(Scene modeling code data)
>> start

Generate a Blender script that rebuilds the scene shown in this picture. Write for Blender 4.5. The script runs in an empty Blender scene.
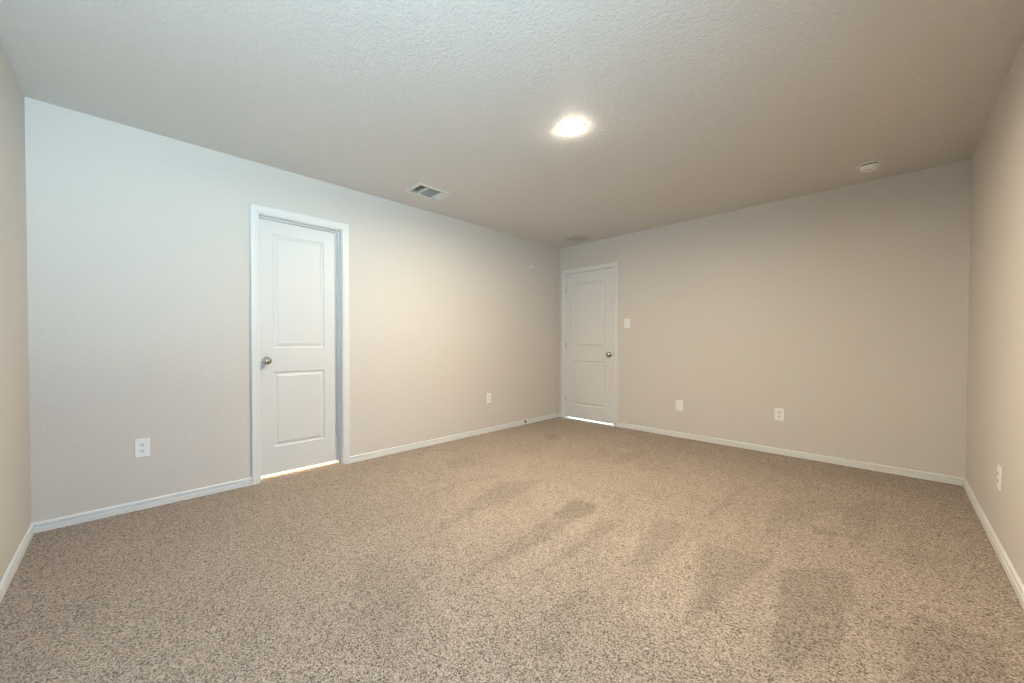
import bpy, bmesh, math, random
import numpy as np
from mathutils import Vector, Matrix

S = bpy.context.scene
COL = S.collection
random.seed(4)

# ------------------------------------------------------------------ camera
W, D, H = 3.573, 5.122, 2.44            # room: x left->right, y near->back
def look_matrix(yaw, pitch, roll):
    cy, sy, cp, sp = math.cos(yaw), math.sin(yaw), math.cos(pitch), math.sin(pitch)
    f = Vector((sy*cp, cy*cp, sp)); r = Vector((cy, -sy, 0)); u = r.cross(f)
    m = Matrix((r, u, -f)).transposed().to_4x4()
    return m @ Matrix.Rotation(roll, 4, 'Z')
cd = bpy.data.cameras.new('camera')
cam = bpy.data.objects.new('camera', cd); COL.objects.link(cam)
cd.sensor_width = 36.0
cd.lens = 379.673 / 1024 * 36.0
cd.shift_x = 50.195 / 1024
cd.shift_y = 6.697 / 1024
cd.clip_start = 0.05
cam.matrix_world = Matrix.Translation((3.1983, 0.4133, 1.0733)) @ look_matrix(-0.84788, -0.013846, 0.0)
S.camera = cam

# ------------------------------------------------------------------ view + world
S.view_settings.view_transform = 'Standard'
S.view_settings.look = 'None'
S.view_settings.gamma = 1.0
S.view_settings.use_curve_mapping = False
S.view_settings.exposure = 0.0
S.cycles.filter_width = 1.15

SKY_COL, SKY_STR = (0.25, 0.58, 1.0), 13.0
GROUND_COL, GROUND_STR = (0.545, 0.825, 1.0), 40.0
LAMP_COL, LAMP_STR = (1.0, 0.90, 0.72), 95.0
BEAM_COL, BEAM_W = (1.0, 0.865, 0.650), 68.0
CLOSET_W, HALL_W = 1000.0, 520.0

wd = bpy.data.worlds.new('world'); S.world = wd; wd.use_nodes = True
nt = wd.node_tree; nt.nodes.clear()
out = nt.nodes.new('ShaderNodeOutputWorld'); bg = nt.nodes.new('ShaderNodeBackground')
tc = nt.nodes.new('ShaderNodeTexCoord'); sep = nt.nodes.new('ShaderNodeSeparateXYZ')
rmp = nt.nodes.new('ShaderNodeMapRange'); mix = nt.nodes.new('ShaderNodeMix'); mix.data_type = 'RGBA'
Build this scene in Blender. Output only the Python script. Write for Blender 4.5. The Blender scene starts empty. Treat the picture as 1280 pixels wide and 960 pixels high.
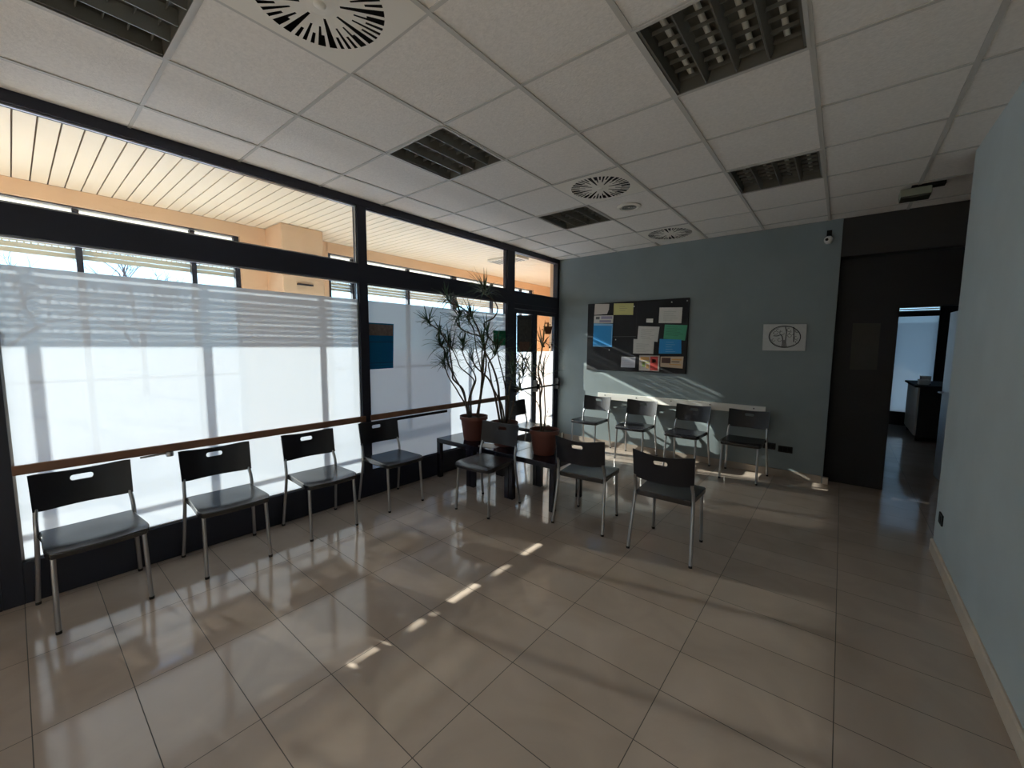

>> end
>> start

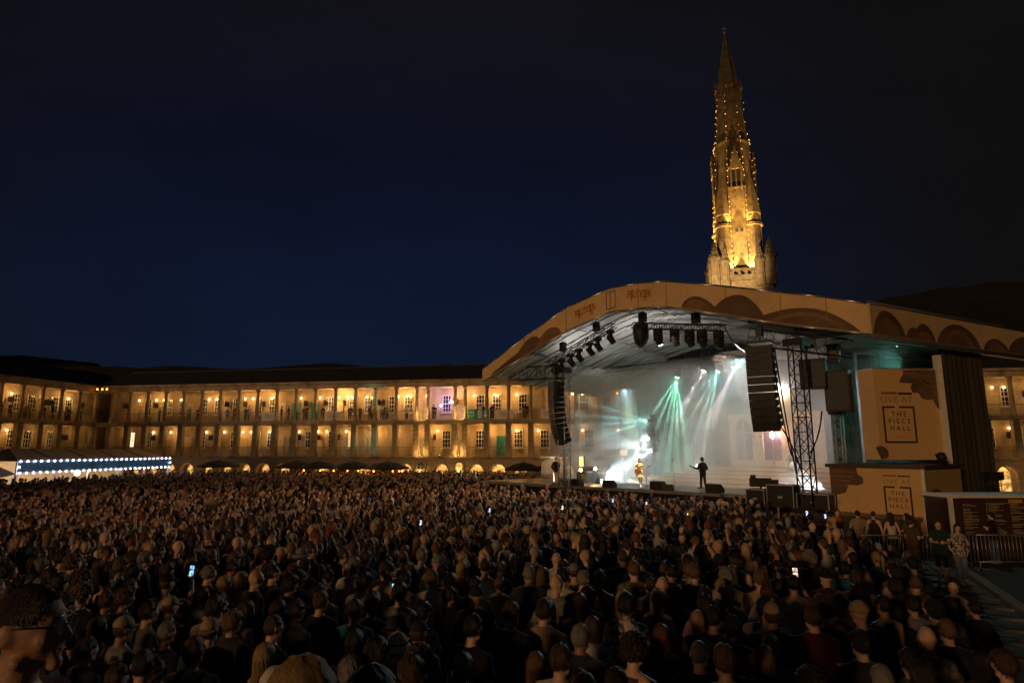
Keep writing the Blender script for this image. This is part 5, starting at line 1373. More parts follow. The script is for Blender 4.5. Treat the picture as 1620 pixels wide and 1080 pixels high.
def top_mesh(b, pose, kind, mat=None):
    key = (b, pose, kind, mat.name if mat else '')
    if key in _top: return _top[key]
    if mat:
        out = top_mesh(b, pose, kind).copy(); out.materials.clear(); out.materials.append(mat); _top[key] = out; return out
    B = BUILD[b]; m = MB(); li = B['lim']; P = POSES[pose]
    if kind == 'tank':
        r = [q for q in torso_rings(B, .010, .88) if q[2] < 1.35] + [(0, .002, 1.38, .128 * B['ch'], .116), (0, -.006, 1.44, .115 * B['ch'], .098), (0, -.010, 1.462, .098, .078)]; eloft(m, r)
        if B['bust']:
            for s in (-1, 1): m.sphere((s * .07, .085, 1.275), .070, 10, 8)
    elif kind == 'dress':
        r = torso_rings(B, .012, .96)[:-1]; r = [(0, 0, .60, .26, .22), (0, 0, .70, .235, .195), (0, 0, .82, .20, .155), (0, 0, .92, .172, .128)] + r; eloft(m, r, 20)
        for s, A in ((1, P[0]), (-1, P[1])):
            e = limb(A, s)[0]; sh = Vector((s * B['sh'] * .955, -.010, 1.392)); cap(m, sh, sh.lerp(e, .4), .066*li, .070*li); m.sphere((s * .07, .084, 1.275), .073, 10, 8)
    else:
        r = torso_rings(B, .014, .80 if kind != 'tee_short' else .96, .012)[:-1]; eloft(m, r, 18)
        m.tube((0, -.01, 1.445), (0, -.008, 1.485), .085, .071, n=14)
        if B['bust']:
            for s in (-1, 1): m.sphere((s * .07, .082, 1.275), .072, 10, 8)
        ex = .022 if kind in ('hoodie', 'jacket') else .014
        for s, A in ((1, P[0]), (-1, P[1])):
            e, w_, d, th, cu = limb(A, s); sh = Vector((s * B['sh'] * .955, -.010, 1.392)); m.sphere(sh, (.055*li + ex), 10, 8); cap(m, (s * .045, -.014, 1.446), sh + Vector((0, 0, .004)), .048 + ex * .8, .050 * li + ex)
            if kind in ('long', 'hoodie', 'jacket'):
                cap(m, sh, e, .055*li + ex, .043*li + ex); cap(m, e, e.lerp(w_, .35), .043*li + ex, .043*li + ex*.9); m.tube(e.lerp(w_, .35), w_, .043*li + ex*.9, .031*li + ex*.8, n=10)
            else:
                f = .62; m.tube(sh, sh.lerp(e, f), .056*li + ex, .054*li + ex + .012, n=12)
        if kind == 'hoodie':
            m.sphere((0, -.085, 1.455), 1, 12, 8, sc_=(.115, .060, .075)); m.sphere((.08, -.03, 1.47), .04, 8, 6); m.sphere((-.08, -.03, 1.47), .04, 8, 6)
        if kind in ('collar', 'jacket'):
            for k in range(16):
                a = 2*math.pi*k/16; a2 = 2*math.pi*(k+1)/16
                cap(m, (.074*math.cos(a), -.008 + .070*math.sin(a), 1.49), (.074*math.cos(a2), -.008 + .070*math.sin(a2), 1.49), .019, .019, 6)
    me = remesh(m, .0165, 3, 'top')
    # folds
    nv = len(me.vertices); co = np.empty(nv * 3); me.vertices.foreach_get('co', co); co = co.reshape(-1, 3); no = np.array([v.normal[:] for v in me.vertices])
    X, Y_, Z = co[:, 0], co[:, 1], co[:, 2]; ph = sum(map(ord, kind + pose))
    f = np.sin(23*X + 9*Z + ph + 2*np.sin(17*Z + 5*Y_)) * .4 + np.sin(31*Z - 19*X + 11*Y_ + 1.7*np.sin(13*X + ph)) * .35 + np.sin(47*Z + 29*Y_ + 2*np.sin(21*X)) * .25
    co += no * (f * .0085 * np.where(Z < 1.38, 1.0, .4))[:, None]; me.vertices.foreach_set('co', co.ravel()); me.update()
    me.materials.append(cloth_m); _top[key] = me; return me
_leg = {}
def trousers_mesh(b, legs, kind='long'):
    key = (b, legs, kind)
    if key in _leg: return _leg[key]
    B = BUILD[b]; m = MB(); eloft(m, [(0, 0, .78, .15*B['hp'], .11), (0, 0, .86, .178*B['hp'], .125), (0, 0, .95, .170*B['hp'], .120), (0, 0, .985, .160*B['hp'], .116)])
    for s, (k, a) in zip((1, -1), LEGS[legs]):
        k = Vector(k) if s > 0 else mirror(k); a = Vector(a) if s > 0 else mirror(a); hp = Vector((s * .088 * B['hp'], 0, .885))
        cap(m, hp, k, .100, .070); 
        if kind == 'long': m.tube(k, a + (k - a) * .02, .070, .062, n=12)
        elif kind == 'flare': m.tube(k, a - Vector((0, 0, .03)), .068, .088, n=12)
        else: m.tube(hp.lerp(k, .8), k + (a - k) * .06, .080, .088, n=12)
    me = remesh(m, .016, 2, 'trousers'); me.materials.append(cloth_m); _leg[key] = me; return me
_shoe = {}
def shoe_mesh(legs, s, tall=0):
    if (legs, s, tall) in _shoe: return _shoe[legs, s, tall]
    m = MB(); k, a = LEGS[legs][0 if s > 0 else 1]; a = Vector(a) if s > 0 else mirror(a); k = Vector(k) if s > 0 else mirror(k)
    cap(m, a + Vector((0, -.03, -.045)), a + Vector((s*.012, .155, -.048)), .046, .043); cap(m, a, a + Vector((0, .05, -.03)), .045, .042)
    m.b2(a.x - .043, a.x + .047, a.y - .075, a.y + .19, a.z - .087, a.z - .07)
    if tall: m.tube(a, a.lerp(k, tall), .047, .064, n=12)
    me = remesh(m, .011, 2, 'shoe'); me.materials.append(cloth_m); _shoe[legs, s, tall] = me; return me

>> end

WHAT THE TASK REQUIRES => Among the entries above, locate the line with "Generate a Blender" and the line with "Build this scene". Give those two lines and all lines between them again, exactly, leaving out the pictures.

SOLVED EXERCISE =>
Generate a Blender script that rebuilds the scene shown in this picture. Write for Blender 4.5. The script runs in an empty Blender scene.
import bpy, bmesh, math, random
import numpy as np
from mathutils import Vector, Matrix

S = bpy.context.scene
COL = S.collection
random.seed(4)

# ------------------------------------------------------------------ camera
W, D, H = 3.573, 5.122, 2.44            # room: x left->right, y near->back
def look_matrix(yaw, pitch, roll):
    cy, sy, cp, sp = math.cos(yaw), math.sin(yaw), math.cos(pitch), math.sin(pitch)
    f = Vector((sy*cp, cy*cp, sp)); r = Vector((cy, -sy, 0)); u = r.cross(f)
    m = Matrix((r, u, -f)).transposed().to_4x4()
    return m @ Matrix.Rotation(roll, 4, 'Z')
cd = bpy.data.cameras.new('camera')
cam = bpy.data.objects.new('camera', cd); COL.objects.link(cam)
cd.sensor_width = 36.0
cd.lens = 379.673 / 1024 * 36.0
cd.shift_x = 50.195 / 1024
cd.shift_y = 6.697 / 1024
cd.clip_start = 0.05
cam.matrix_world = Matrix.Translation((3.1983, 0.4133, 1.0733)) @ look_matrix(-0.84788, -0.013846, 0.0)
S.camera = cam

# ------------------------------------------------------------------ view + world
S.view_settings.view_transform = 'Standard'
S.view_settings.look = 'None'
S.view_settings.gamma = 1.0
S.view_settings.use_curve_mapping = False
S.view_settings.exposure = 0.0
S.cycles.filter_width = 1.15

SKY_COL, SKY_STR = (0.25, 0.58, 1.0), 13.0
GROUND_COL, GROUND_STR = (0.545, 0.825, 1.0), 40.0
LAMP_COL, LAMP_STR = (1.0, 0.90, 0.72), 95.0
BEAM_COL, BEAM_W = (1.0, 0.865, 0.650), 68.0
CLOSET_W, HALL_W = 1000.0, 520.0

wd = bpy.data.worlds.new('world'); S.world = wd; wd.use_nodes = True
nt = wd.node_tree; nt.nodes.clear()
out = nt.nodes.new('ShaderNodeOutputWorld'); bg = nt.nodes.new('ShaderNodeBackground')
tc = nt.nodes.new('ShaderNodeTexCoord'); sep = nt.nodes.new('ShaderNodeSeparateXYZ')
rmp = nt.nodes.new('ShaderNodeMapRange'); mix = nt.nodes.new('ShaderNodeMix'); mix.data_type = 'RGBA'
Build this scene in Blender. Output only the Python script. Write for Blender 4.5. The Blender scene starts empty. Treat the picture as 1280 pixels wide and 960 pixels high.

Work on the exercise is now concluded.